When I decided it was time to start treating this company seriously, as opposed an entity which existed purely for the sake of taxes, I knew the most daunting task would be designing a logo.

I laid in bed that night thinking about past experiences with designing company and product logos. It normally takes a lot of work to fit a company’s purpose and culture into one simple image. At least I knew that I just wanted an icon, not a wordmark.1

My first idea that night was three or four circles placed evenly around a central point with motion trails behind them to give the feeling of them orbiting. But something felt too familiar and unoriginal about it. Then, in a stroke of inspiration, I had a vision of our current logo.

Hand drawing of logo

The next morning I set out to draw up the design in Inkscape, a free and open source vector graphics editor. The three blades needed to be equidistant which meant the angles between them would be 120°. If I made the exterior points the same angle as the interior points then the individual blades and the logo itself would would be highly symmetrical. The two sides of each blade would be colored differently, with the colors inspired by a Jekyll Bootstrap theme.

The biggest question was what length and width the blades should be. I wanted to play with different ratios until I found the right one. But I also knew that trigonometry would be required to get angles of the blades right. The interior points would be shared while the exterior points would be unique for a total of 13 distinct points. Each point has both an x and a y value for a grand total of 26 values I needed to calculate. I didn’t want to do all of that each time I adjusted the width or length.

I managed to decrease the number of required calculations from 26 to 6, with only one requiring trig.

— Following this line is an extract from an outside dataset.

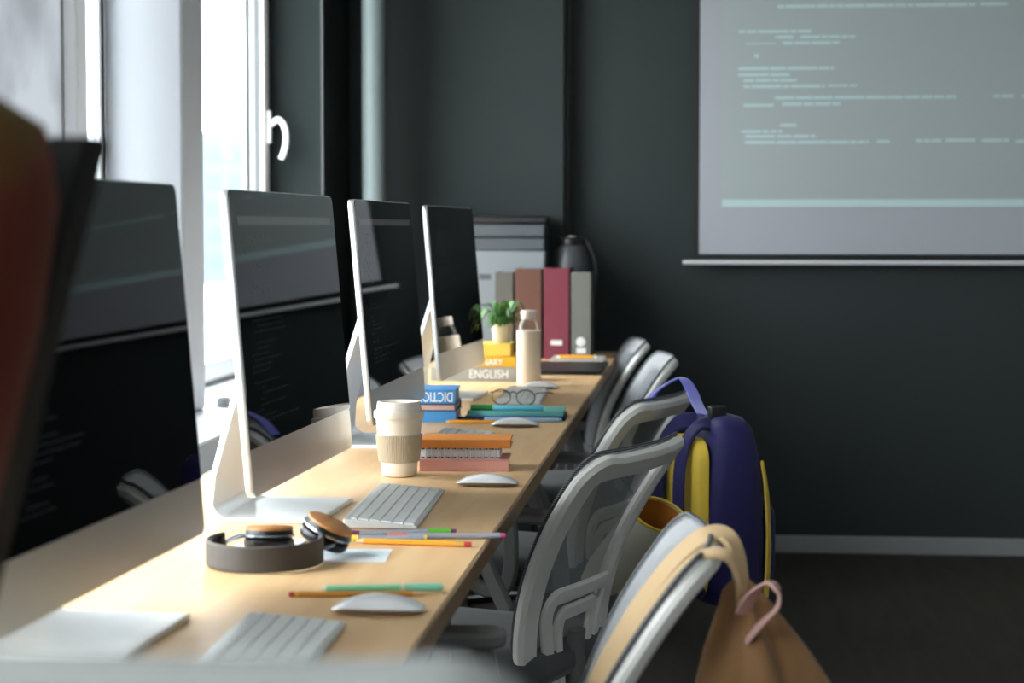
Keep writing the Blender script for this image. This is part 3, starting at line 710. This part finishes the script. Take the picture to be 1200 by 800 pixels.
    for k in range(5):
        a = 2*PI*k/5 + .3
        w = MB()
        for o in (-.014, .014): w.lathe([(.001,-.009),(.024,-.009),(.027,-.006),(.027,.006),(.024,.009),(.001,.009)], 16, M=Matrix.Translation((.275*math.cos(a)-o*math.sin(a), .275*math.sin(a)+o*math.cos(a), .0275)) @ Matrix.Rotation(a, 4, 'Z') @ Matrix.Rotation(R(90), 4, 'X'))
        w.lathe([(.006,.03),(.006,.075)], 8, M=Matrix.Translation((.272*math.cos(a), .272*math.sin(a), 0)))
        obj('caster', w, M['blackpl'], c)
    return c
def chair_loc(mx, my, ang, d=.35):
    a = R(ang); return (mx - d*math.cos(a), my - d*math.sin(a), 0), a
# mid-points of the top rails and the yaw of each chair
CH = [(-.014, 2.565, 2, 'grey mesh office chair with the tan bag strap over its back'),
      (-.118, 3.655, -20, 'grey mesh office chair with its ringed lumbar support in view, behind the tan strap'),
      (-.100, 4.70, -18, 'grey mesh office chair carrying the indigo backpack'),
      (-.125, 6.16, 7, 'grey mesh office chair between the backpack chair and the farthest chair'),
      (-.235, 6.97, 8, 'grey mesh office chair farthest from the camera by the desk end')]
l, a = chair_loc(*CH[0][:3]); c1 = make_chair(CH[0][3], l, a)
for x, y, g, lab in CH[1:]:
    l, a = chair_loc(x, y, g); dup(c1, l, a, lab)
l, a = chair_loc(-.285, .86, -90)
make_chair('blurred grey high-back office chair across the bottom edge of the picture', l, a, zt=.5945, bow=.003, ft=.957, mt=.955, fm=M['framed'])

# ------------------------------------------------------------------ indigo and yellow backpack on the third chair
bp = thing('backpack', 'indigo and yellow backpack hanging from the third chair back', 'backpack', (.015, 4.56, .39), R(20))
def sup(rx, ry, z, n=28, e=3.2, ox=0, oy=0):
    out = []
    for k in range(n):
        a = 2*PI*k/n; ca, sa = math.cos(a), math.sin(a)
        out.append((ox + rx*math.copysign(abs(ca)**(2/e), ca), oy + ry*math.copysign(abs(sa)**(2/e), sa), z))
    return out
prof = [(.05,.09,0),(.07,.112,.012),(.080,.122,.05),(.082,.126,.14),(.079,.126,.24),(.073,.122,.31),(.064,.116,.365),(.052,.105,.405),(.034,.085,.425),(.006,.02,.43)]
obj('main_body', MB().rings([sup(a_, b_, z, ox=.02) for a_, b_, z in prof]), M['navybag'], bp, sharp=70)
bpan = MB().rings([[(x, y, z) for y, z in rrect(.21*s, .36*s, .05*s, 6, 0, .2)] for s, x in ((1,-.045),(1,-.065),(.93,-.074),(.7,-.078),(.2,-.08))])
obj('back_panel', bpan, M['yellowbag'], bp, sharp=60)
for s in (-1, 1):
    P = catmull([(-.02, s*.05, .41), (-.065, s*.06, .40), (-.098, s*.07, .34), (-.106, s*.075, .22), (-.096, s*.085, .10), (-.06, s*.10, .03)], 6)
    obj('shoulder_strap', MB().band(P, (-1, -.3, .05), .040, .010), M['navybag'], bp, sharp=40)
P = catmull([(.093, -.104, .02), (.098, -.106, .14), (.092, -.105, .26), (.082, -.102, .33)], 6)
obj('side_piping', MB().band(P, (.7, -.7, 0), [.022]*7 + [.018]*6 + [.012]*5 + [.005], .006), M['yellowbag'], bp, sharp=40)
obj('front_pocket', MB().rings([[(x, y, z) for y, z in rrect(.2*s, .2*s, .05*s, 6, 0, .14)] for s, x in ((1,.08),(1,.108),(.9,.12),(.5,.128),(.1,.13))]), M['navybag'], bp, sharp=60)
obj('buckle', bx(-.02, .02, -.045, -.02, .415, .45), M['blackpl'], bp, bevel=.004)
# grab loop over the rail (in the backpack's frame)
Mi = (Matrix.Translation((.015, 4.56, .39)) @ Matrix.Rotation(R(20), 4, 'Z')).inverted()
lp = [Mi @ Vector(p) for p in catmull([(-.150, 4.72, .815), (-.120, 4.735, .852), (-.075, 4.74, .882), (-.052, 4.735, .884), (-.034, 4.70, .862), (-.02, 4.64, .835), (-.005, 4.57, .815)], 6)]
obj('grab_loop', MB().band(lp, [tuple((Vector((.0, .0, 1)) + Vector((.4*(k/len(lp)-.4), 0, 0)))) for k in range(len(lp))], .03, .004), M['strapblue'], bp, sharp=40)
# cream tote with yellow rim hanging beside it
tb = thing('tote_bag', 'cream tote bag with yellow rim and orange lining hanging behind the second chair', 'bag', (-.222, 4.39, .465))
TT = Matrix.Rotation(R(30), 4, 'X') @ Matrix.Rotation(R(34), 4, 'Y') @ Matrix.Rotation(R(35), 4, 'Z') @ Matrix.Diagonal((1.12, .72, 1.1, 1))
obj('pouch', MB().lathe([(.001,-.02),(.05,-.015),(.062,.03),(.068,.14),(.07,.20)], 28, M=TT, cap=False), M['cream'], tb, sharp=60)
obj('lining', MB().lathe([(.001,.0),(.046,.005),(.06,.05),(.066,.195)], 28, M=TT, cap=False), M['orangein'], tb, sharp=60)
obj('rim', MB().tube([(.0685*math.cos(2*PI*k/28), .0685*math.sin(2*PI*k/28), .2) for k in range(28)], .0035, 8, closed=True, M=TT), M['yellowbag'], tb)
obj('carry_strap', MB().tube(catmull([TT @ Vector((-.03, .062, .195)), (.02, .075, .235), (-.013, .11, .258), (-.035, .12, .25)], 6), .003, 8), M['blackbag'], tb)

# ------------------------------------------------------------------ tan bag on the nearest chair
tn = thing('canvas_bag', 'tan canvas bag hanging by two straps from the nearest chair back', 'bag', (.063, 2.45, .36), 0)
def fold(a, z): return 1 + .19*math.sin(5*a+1.0+z*5) + .07*math.sin(9*a-z*12)
rg = []
for r, z, ox in ((.05,.0,.02),(.095,.01,.02),(.113,.06,.02),(.111,.16,.02),(.099,.24,.018),(.080,.31,.010),(.056,.37,.0),(.034,.415,-.010),(.022,.44,-.016),(.012,.45,-.018)):
    rg.append([(ox + r*.95*fold(2*PI*k/64, z)*math.cos(2*PI*k/64), r*.75*fold(2*PI*k/64, z)*math.sin(2*PI*k/64), z) for k in range(64)])
obj('sack', MB().rings(rg), M['tan'], tn, sharp=80)
def W(p): return Vector(p) - Vector((.063, 2.45, .36))
def strap_path(y, e): return catmull([W(p) for p in ((-.142,y,.65),(-.114,y,.705),(-.078,y,.764),(-.036,y,.818),(-.002,y,.847),(.026,y,.849),(.041,y-.02*e,.827),(.046,y-.05*e,.79),(.044,y-.08*e,.755))], 6)
S1, S2 = strap_path(2.555, 1), strap_path(2.405, -.5)
for S_ in (S1, S2):
    nn = []
    for i in range(len(S_)):
        t_ = (S_[min(i+1, len(S_)-1)] - S_[max(i-1, 0)]).normalized(); n_ = Vector((0, 1, 0)).cross(t_)*-1; n_ = n_ if n_.z > 0 or i > len(S_)*.6 else -n_; nn.append(tuple(n_.normalized()*.82 + Vector((0,-.57,0))))
    obj('strap', MB().band(S_, nn, .033 if S_ is S1 else .02, .008), M['tanstrap'], tn, sharp=40)
L1 = catmull([W(p) + Vector((-.01, 0, 0)) for p in ((.055,2.42,.775),(.07,2.41,.803),(.086,2.405,.816),(.098,2.40,.808),(.098,2.40,.788),(.080,2.40,.768),(.062,2.41,.745))], 6)
obj('hanging_loop', MB().band(L1, [tuple(Vector((.2, 0, 1)) if i < len(L1)*.5 else Vector((1, 0, -.3))) for i in range(len(L1))], .022, .004), M['pink'], tn, sharp=40)

# ------------------------------------------------------------------ blurred rust and black bag at the near end of the desk
rb = thing('rucksack', 'blurred rust red and black bag standing at the near left end of the desk', 'bag', (-.70, 1.25, Z0))
def lean(r): return [(x + .155*(z/.55), y, z) for x, y, z in r]
prof = [(.15,.07,0),(.18,.085,.02),(.19,.095,.12),(.185,.10,.3),(.183,.10,.41),(.175,.09,.485),(.156,.075,.532),(.104,.05,.560),(.01,.01,.568)]
obj('front_pouch', MB().rings([lean(sup(a_, b_, z, ox=-.009, oy=-.08)) for a_, b_, z in prof]), M['redbag'], rb, sharp=70)
obj('rear_panel', MB().rings([lean([(x, y, z) for x, y, z in r]) for r in ([(-.2,.025,0),(.150,.025,0),(.150,.10,0),(-.2,.10,0)], [(-.2,.025,.525),(.150,.025,.53),(.150,.07,.53),(-.2,.07,.525)])]), M['blackbag'], rb, bevel=.006)

# ------------------------------------------------------------------ light: overcast sky through the windows
w = bpy.data.worlds.new('overcast'); scene.world = w; w.use_nodes = True
bg = w.node_tree.nodes['Background']; bg.inputs['Color'].default_value = (.93, .965, 1.0, 1); bg.inputs['Strength'].default_value = 11.0
for i, (a, b) in enumerate(WINS):
    ld = bpy.data.lights.new('sky_portal', 'AREA'); ld.shape = 'RECTANGLE'; ld.size = b-a; ld.size_y = LZ-.742; ld.cycles.is_portal = True
    lo = bpy.data.objects.new('sky_portal', ld); COL.objects.link(lo); lo.location = (XO-.02, (a+b)/2, (LZ+.742)/2); lo.rotation_euler = (R(90), 0, R(-90))

# ------------------------------------------------------------------ camera
cam = bpy.data.cameras.new('camera'); co = bpy.data.objects.new('camera', cam); COL.objects.link(co)
co.location = (0, 0, 1.245); co.rotation_euler = (R(90-3.2868), 0, R(5.5718))
cam.lens = 70; cam.sensor_width = 36; cam.clip_start = .05; cam.clip_end = 2000
cam.dof.use_dof = True; cam.dof.focus_distance = 3.75; cam.dof.aperture_fstop = 5.0
scene.camera = co
vs = scene.view_settings; vs.view_transform = 'Standard'; vs.look = 'None'; vs.exposure = .4; vs.gamma = 1; vs.use_curve_mapping = False
scene.cycles.use_denoising = True
scene.cycles.max_bounces = 10; scene.cycles.transparent_max_bounces = 16
scene.cycles.sample_clamp_indirect = 6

First, I realized that if I draw one blade then I can just copy and rotate the blade 120&deg. That left me with just the 6 points of the top blade.

The bottom center point of the blade would be the starting point, so I would choose those values. The top center point was also easy, being exactly the length of the blade above the bottom point. The other four points would be half the width away from the the blade along the x axis. I used the special properties of 30-60-90 triangles to determine their displacement along the y axis should be the blade width divided by 2 * √3.

I setup a spreadsheet with calculations for each of the 6 points and began drawing. On about my third try I found the ideal width/length ratio of 2/5. It turned out beautifully.